[Collection entries]
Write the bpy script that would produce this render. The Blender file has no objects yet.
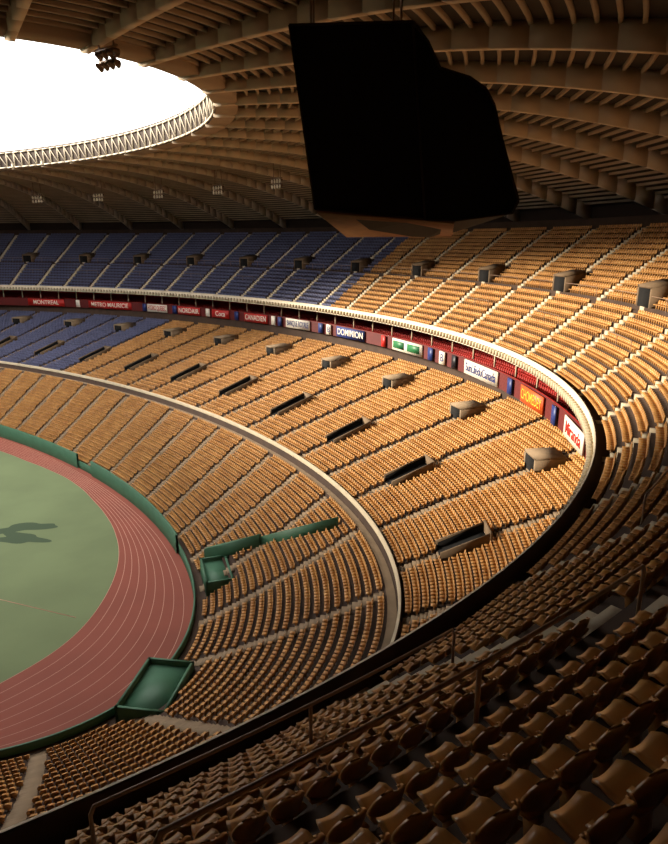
import bpy, math, random
import numpy as np
from mathutils import Matrix, Vector
random.seed(3); rng=np.random.default_rng(3)
CAMZ=38.0
def W(s,t):
    return (-62-.8*s+.6*t, 67+.6*s+.8*t)
def EP(th,a,b,t0=9.0):
    s=30-a*np.cos(th); t=t0+b*np.sin(th)
    return W(s,t)
def ENT(th,a,b):
    ns=-b*np.cos(th); nt=a*np.sin(th); l=np.sqrt(ns*ns+nt*nt); ns=ns/l; nt=nt/l
    return -.8*ns+.6*nt, .6*ns+.8*nt
# ---------- materials
def mat(name,col,rough=.7,noise=0.0,scale=1.0,metal=0.0,col2=None):
    m=bpy.data.materials.new(name); m.use_nodes=True
    nt=m.node_tree; b=nt.nodes['Principled BSDF']
    b.inputs['Roughness'].default_value=rough; b.inputs['Metallic'].default_value=metal
    c=tuple((x/255)**2.2 for x in col)
    if noise>0 or col2:
        g=nt.nodes.new('ShaderNodeNewGeometry'); n=nt.nodes.new('ShaderNodeTexNoise')
        n.inputs['Scale'].default_value=scale; n.inputs['Detail'].default_value=5
        nt.links.new(g.outputs['Position'],n.inputs['Vector'])
        r=nt.nodes.new('ShaderNodeValToRGB')
        c2=tuple((x/255)**2.2 for x in col2) if col2 else tuple(x*(1-noise) for x in c)
        r.color_ramp.elements[0].position=.35; r.color_ramp.elements[1].position=.65
        r.color_ramp.elements[0].color=(*c2,1); r.color_ramp.elements[1].color=(*c,1)
        nt.links.new(n.outputs['Fac'],r.inputs['Fac']); nt.links.new(r.outputs['Color'],b.inputs['Base Color'])
    else: b.inputs['Base Color'].default_value=(*c,1)
    return m
M_tan=mat('seat_tan_plastic',(204,150,88),.34,col2=(178,124,68),scale=.6)
M_blue=mat('seat_blue_plastic',(94,98,130),.45,.15,.35)
M_red=mat('seat_red_plastic',(170,42,34),.5,.2,.5)
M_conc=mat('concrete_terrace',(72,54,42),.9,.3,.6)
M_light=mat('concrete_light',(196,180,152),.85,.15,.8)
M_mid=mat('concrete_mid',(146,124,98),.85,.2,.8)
M_para=mat('vomitory_concrete',(120,98,74),.85,.2,.8)
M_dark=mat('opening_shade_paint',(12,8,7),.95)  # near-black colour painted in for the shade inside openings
M_fasc=mat('concrete_white_fascia',(222,206,180),.8,.15,.5)
M_maroon=mat('fascia_maroon',(96,28,26),.6,.2,.5)
M_redw=mat('red_panel',(176,40,34),.6,.2,.5)
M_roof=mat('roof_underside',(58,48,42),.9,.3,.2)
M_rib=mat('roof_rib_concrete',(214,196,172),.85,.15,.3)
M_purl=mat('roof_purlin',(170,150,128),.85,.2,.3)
M_ring=mat('ring_lattice_metal',(186,172,148),.6)
M_black=mat('speaker_black_cloth',(26,19,17),.95,.3,2)
M_brown=mat('speaker_bottom_panel',(140,98,66),.8,.2,2)
M_green=mat('green_barrier_paint',(66,110,84),.6,.15,.7)
M_track=mat('track_red',(142,76,62),.85,.14,.15)
M_line=mat('white_line_paint',(200,152,132),.8)
M_turf=mat('artificial_turf',(114,128,92),.95,.14,.12)
M_patch=mat('dark_turf',(58,76,52),.8)
M_rail=mat('steel_rail',(150,124,104),.4,metal=.2)
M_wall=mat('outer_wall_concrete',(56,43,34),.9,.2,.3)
def link(name,me,m,parent=None,smooth=False):
    o=bpy.data.objects.new(name,me); bpy.context.scene.collection.objects.link(o)
    if m: me.materials.append(m)
    if smooth:
        me.polygons.foreach_set('use_smooth',np.ones(len(me.polygons),dtype=bool))
    if parent: o.parent=parent
    return o
def empty(name,parent=None):
    o=bpy.data.objects.new(name,None); bpy.context.scene.collection.objects.link(o)
    if parent: o.parent=parent
    return o
def npmesh(name,V,F):
    me=bpy.data.meshes.new(name); V=np.ascontiguousarray(V,dtype=np.float32); F=np.ascontiguousarray(F,dtype=np.int32)
    me.vertices.add(len(V)); me.vertices.foreach_set('co',V.ravel())
    nf=len(F); me.loops.add(nf*4); me.polygons.add(nf)
    me.polygons.foreach_set('loop_start',np.arange(nf,dtype=np.int32)*4)
    me.loops.foreach_set('vertex_index',F.ravel())
    me.update(calc_edges=True); return me
def loft(name,prof,th0,th1,n,m,parent=None,smooth=False):
    th=np.linspace(th0,th1,n+1); V=[]
    for (a,b,t0,z) in prof:
        x,y=EP(th,a,b,t0); V.append(np.stack([x,y,np.full_like(x,z)],1))
    k=len(prof); V=np.concatenate(V); F=[]
    i=np.arange(n)
    for j in range(k-1):
        A=j*(n+1)+i; B=A+1; C=(j+1)*(n+1)+i+1; D=C-1
        F.append(np.stack([A,B,C,D],1))
    return link(name,npmesh(name,V,np.concatenate(F)),m,parent,smooth)
class MB:
    def __init__(s): s.v=[]; s.f=[]
    def hexa(s,p):
        o=len(s.v); s.v+= [tuple(q) for q in p]
        for f in ((0,3,2,1),(4,5,6,7),(0,1,5,4),(1,2,6,5),(2,3,7,6),(3,0,4,7)): s.f.append([o+i for i in f])
    def box(s,c,u,w,hu,hw,z0,z1,z0b=None,z1b=None):
        z0b=z0 if z0b is None else z0b; z1b=z1 if z1b is None else z1b
        P=[]
        for zz,zb in ((z0,z0b),(z1,z1b)):
            for a,b in ((-1,-1),(1,-1),(1,1),(-1,1)):
                P.append((c[0]+a*hu*u[0]+b*hw*w[0],c[1]+a*hu*u[1]+b*hw*w[1],zz if b<0 else zb))
        s.hexa(P)
    def beam(s,p,q,w,d):
        p=Vector(p);q=Vector(q);ax=(q-p).normalized(); sd=ax.cross(Vector((0,0,1)))
        if sd.length<1e-3: sd=Vector((1,0,0))
        sd.normalize(); up=sd.cross(ax)
        P=[]
        for e in (p,q):
            for a,b in ((-1,-1),(1,-1),(1,1),(-1,1)): P.append(e+sd*a*w/2+up*b*d/2)
        s.hexa(P)
    def obj(s,name,m,parent=None):
        return link(name,npmesh(name,np.array(s.v),np.array(s.f)),m,parent)
def bake(name,T,F,pos,n,m,parent=None,smooth=False):
    pos=np.array(pos); n=np.array(n); M=len(pos); inw=-n
    tx=np.stack([inw[:,1],-inw[:,0]],1)
    T=np.array(T); K=len(T)
    V=np.zeros((M,K,3))
    V[:,:,0]=pos[:,0:1]+T[None,:,0]*tx[:,0:1]+T[None,:,1]*inw[:,0:1]
    V[:,:,1]=pos[:,1:2]+T[None,:,0]*tx[:,1:2]+T[None,:,1]*inw[:,1:2]
    V[:,:,2]=pos[:,2:3]+T[None,:,2]
    FF=(np.array(F)[None]+ (np.arange(M)*K)[:,None,None]).reshape(-1,4)
    return link(name,npmesh(name,V.reshape(-1,3),FF),m,parent,smooth)
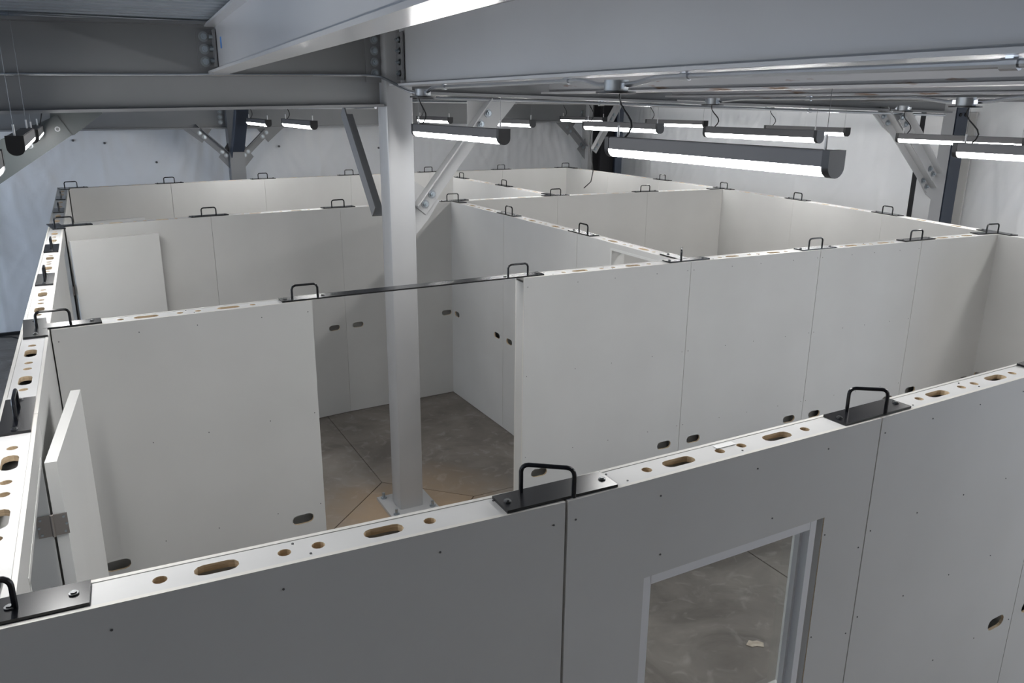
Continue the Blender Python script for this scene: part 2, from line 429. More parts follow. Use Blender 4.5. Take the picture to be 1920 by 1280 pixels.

# SHORT TASK:
Which lines of the data above contain "Blender"? Copy each one.

# RESPONSE TO THIS EXERCISE:
Write the bpy script that would produce this render. The Blender file has no objects yet.
Continue the Blender Python script for this scene: part 2, from line 429. More parts follow. Use Blender 4.5. Take the picture to be 1920 by 1280 pixels.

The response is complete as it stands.